━━━ Provided material ━━━
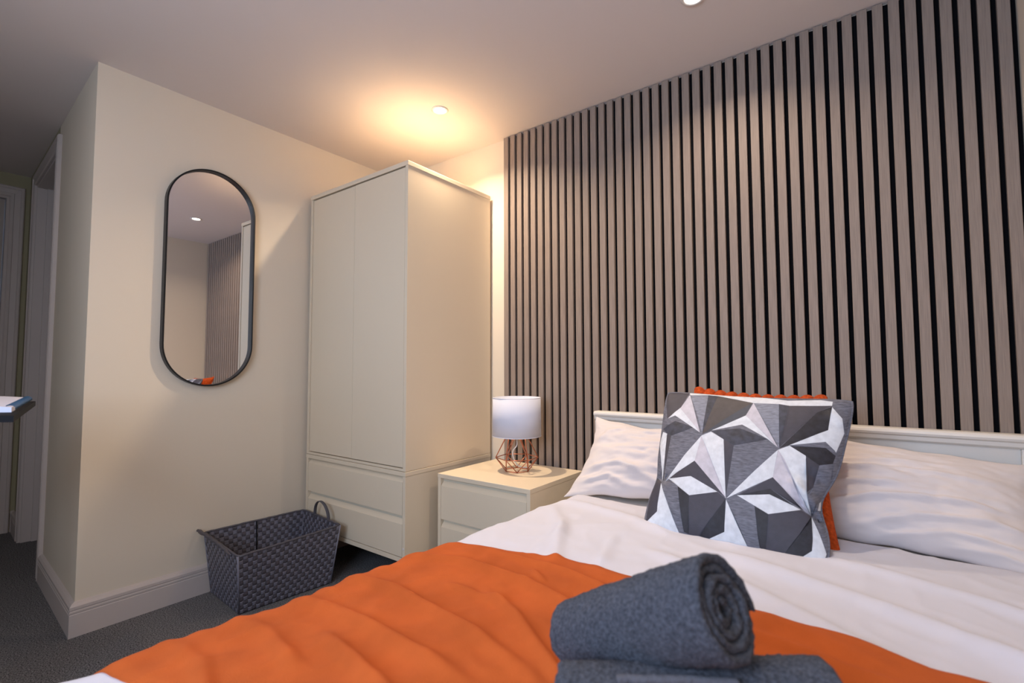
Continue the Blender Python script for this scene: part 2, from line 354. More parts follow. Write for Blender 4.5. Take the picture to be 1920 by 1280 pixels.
# ------------------------------------------------------------------ table lamp
def lamp():
    cx, cy, z = 1.168, -.215, .5545
    t = empty('table_lamp', (cx, cy, z), 'small table lamp with white drum shade on a copper wire base', 'lamp')
    def ring(r, zz, ph): return [(cx+r*cos(ph+k*pi/3), cy+r*sin(ph+k*pi/3), z+zz) for k in range(6)]
    ph = YAW+pi/6*0
    bot = ring(.060, .003, ph+pi/6); mid = ring(.102, .064, ph); top = ring(.040, .195, ph+pi/6)
    bm = bmesh.new(); R_ = .0021
    for k in range(6):
        for a, b in ((bot[k], bot[(k+1) % 6]), (mid[k], mid[(k+1) % 6]), (top[k], top[(k+1) % 6]), (bot[k], mid[k]), (bot[k], mid[(k+1) % 6]), (top[k], mid[k]), (top[k], mid[(k+1) % 6])):
            tube(bm, [a, b], R_, 8)
    for ring_ in (bot, mid, top):
        for p in ring_: bmesh.ops.create_uvsphere(bm, u_segments=8, v_segments=6, radius=R_*1.15, matrix=Matrix.Translation(p))
    fin('wire_base', bm, 'copper', t, True)
    bm = bmesh.new(); r1, r2 = .1165, .1185
    lathe(bm, [(r2, .168), (r1, .350), (r1-.0025, .350), (r2-.0025, .168)], (cx, cy, z), 72, True); s = fin('lamp_shade', bm, 'shade', t, True)
    for zz, r in ((.168, r2), (.350, r1)):
        bm = bmesh.new(); tube(bm, [(cx+(r-.001)*cos(a*pi/36), cy+(r-.001)*sin(a*pi/36), z+zz) for a in range(72)], .0017, 8, True); fin('shade_trim', bm, 'shade', s, True)
    bm = bmesh.new()
    for k in range(3): tube(bm, [(cx+.018*cos(k*2.1), cy+.018*sin(k*2.1), z+.205), (cx+.116*cos(k*2.1), cy+.116*sin(k*2.1), z+.215)], .0018, 6)
    fin('shade_spider', bm, 'plastic', t, True)
    bm = bmesh.new(); r = lathe(bm, [(.006, .150), (.009, .156), (.010, .170), (.017, .174), (.018, .215), (.015, .222)], (cx, cy, z), 24); bm.faces.new(r[-1]); bm.faces.new(r[0][::-1])
    tube(bm, [(cx+(.044)*cos(ph+k*pi/3+pi/6)*f_, cy+.044*sin(ph+k*pi/3+pi/6)*f_, z+.195) for k in (0, 3) for f_ in ((.9, .3) if k == 0 else (.3, .9))], .0018, 6)
    fin('bulb_holder', bm, 'plastic', t, True)
    bm = bmesh.new(); r = lathe(bm, [(.012, .222), (.014, .235), (.026, .262), (.030, .282), (.026, .302), (.012, .314)], (cx, cy, z), 24); bm.faces.new(r[-1]); fin('bulb', bm, 'plastic', t, True)
    rx, ry = cos(YAW), sin(YAW)
    P = [(0, 0, .152), (.001, 0, .135), (-.001, 0, .118), (-.016, 0, .100), (-.020, 0, .080), (-.016, 0, .060), (-.008, .01, .040), (.004, .02, .022), (.022, .035, .010), (.045, .05, .0045), (.066, .056, .0035), (.072, .09, .0032), (.068, .13, .0032)]
    pts = []
    for i in range(len(P)-1):
        for k in range(4):
            a = [Vector(P[max(0, min(len(P)-1, i+j))]) for j in (-1, 0, 1, 2)]; u = k/4
            pts.append(.5*((2*a[1])+(-a[0]+a[2])*u+(2*a[0]-5*a[1]+4*a[2]-a[3])*u*u+(-a[0]+3*a[1]-3*a[2]+a[3])*u**3))
    bm = bmesh.new(); tube(bm, [(cx+q.x*rx-q.y*ry, cy+q.x*ry+q.y*rx, z+q.z) for q in pts], .0028, 10); o = fin('cable', bm, 'plastic', t, True); o['label'] = 'white cable'
lamp()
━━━
• [Problem] Keep every word of the data as it is when you write it out, but drop the pictures.

• [Task result]
Continue the Blender Python script for this scene: part 2, from line 354. More parts follow. Write for Blender 4.5. Take the picture to be 1920 by 1280 pixels.
# ------------------------------------------------------------------ table lamp
def lamp():
    cx, cy, z = 1.168, -.215, .5545
    t = empty('table_lamp', (cx, cy, z), 'small table lamp with white drum shade on a copper wire base', 'lamp')
    def ring(r, zz, ph): return [(cx+r*cos(ph+k*pi/3), cy+r*sin(ph+k*pi/3), z+zz) for k in range(6)]
    ph = YAW+pi/6*0
    bot = ring(.060, .003, ph+pi/6); mid = ring(.102, .064, ph); top = ring(.040, .195, ph+pi/6)
    bm = bmesh.new(); R_ = .0021
    for k in range(6):
        for a, b in ((bot[k], bot[(k+1) % 6]), (mid[k], mid[(k+1) % 6]), (top[k], top[(k+1) % 6]), (bot[k], mid[k]), (bot[k], mid[(k+1) % 6]), (top[k], mid[k]), (top[k], mid[(k+1) % 6])):
            tube(bm, [a, b], R_, 8)
    for ring_ in (bot, mid, top):
        for p in ring_: bmesh.ops.create_uvsphere(bm, u_segments=8, v_segments=6, radius=R_*1.15, matrix=Matrix.Translation(p))
    fin('wire_base', bm, 'copper', t, True)
    bm = bmesh.new(); r1, r2 = .1165, .1185
    lathe(bm, [(r2, .168), (r1, .350), (r1-.0025, .350), (r2-.0025, .168)], (cx, cy, z), 72, True); s = fin('lamp_shade', bm, 'shade', t, True)
    for zz, r in ((.168, r2), (.350, r1)):
        bm = bmesh.new(); tube(bm, [(cx+(r-.001)*cos(a*pi/36), cy+(r-.001)*sin(a*pi/36), z+zz) for a in range(72)], .0017, 8, True); fin('shade_trim', bm, 'shade', s, True)
    bm = bmesh.new()
    for k in range(3): tube(bm, [(cx+.018*cos(k*2.1), cy+.018*sin(k*2.1), z+.205), (cx+.116*cos(k*2.1), cy+.116*sin(k*2.1), z+.215)], .0018, 6)
    fin('shade_spider', bm, 'plastic', t, True)
    bm = bmesh.new(); r = lathe(bm, [(.006, .150), (.009, .156), (.010, .170), (.017, .174), (.018, .215), (.015, .222)], (cx, cy, z), 24); bm.faces.new(r[-1]); bm.faces.new(r[0][::-1])
    tube(bm, [(cx+(.044)*cos(ph+k*pi/3+pi/6)*f_, cy+.044*sin(ph+k*pi/3+pi/6)*f_, z+.195) for k in (0, 3) for f_ in ((.9, .3) if k == 0 else (.3, .9))], .0018, 6)
    fin('bulb_holder', bm, 'plastic', t, True)
    bm = bmesh.new(); r = lathe(bm, [(.012, .222), (.014, .235), (.026, .262), (.030, .282), (.026, .302), (.012, .314)], (cx, cy, z), 24); bm.faces.new(r[-1]); fin('bulb', bm, 'plastic', t, True)
    rx, ry = cos(YAW), sin(YAW)
    P = [(0, 0, .152), (.001, 0, .135), (-.001, 0, .118), (-.016, 0, .100), (-.020, 0, .080), (-.016, 0, .060), (-.008, .01, .040), (.004, .02, .022), (.022, .035, .010), (.045, .05, .0045), (.066, .056, .0035), (.072, .09, .0032), (.068, .13, .0032)]
    pts = []
    for i in range(len(P)-1):
        for k in range(4):
            a = [Vector(P[max(0, min(len(P)-1, i+j))]) for j in (-1, 0, 1, 2)]; u = k/4
            pts.append(.5*((2*a[1])+(-a[0]+a[2])*u+(2*a[0]-5*a[1]+4*a[2]-a[3])*u*u+(-a[0]+3*a[1]-3*a[2]+a[3])*u**3))
    bm = bmesh.new(); tube(bm, [(cx+q.x*rx-q.y*ry, cy+q.x*ry+q.y*rx, z+q.z) for q in pts], .0028, 10); o = fin('cable', bm, 'plastic', t, True); o['label'] = 'white cable'
lamp()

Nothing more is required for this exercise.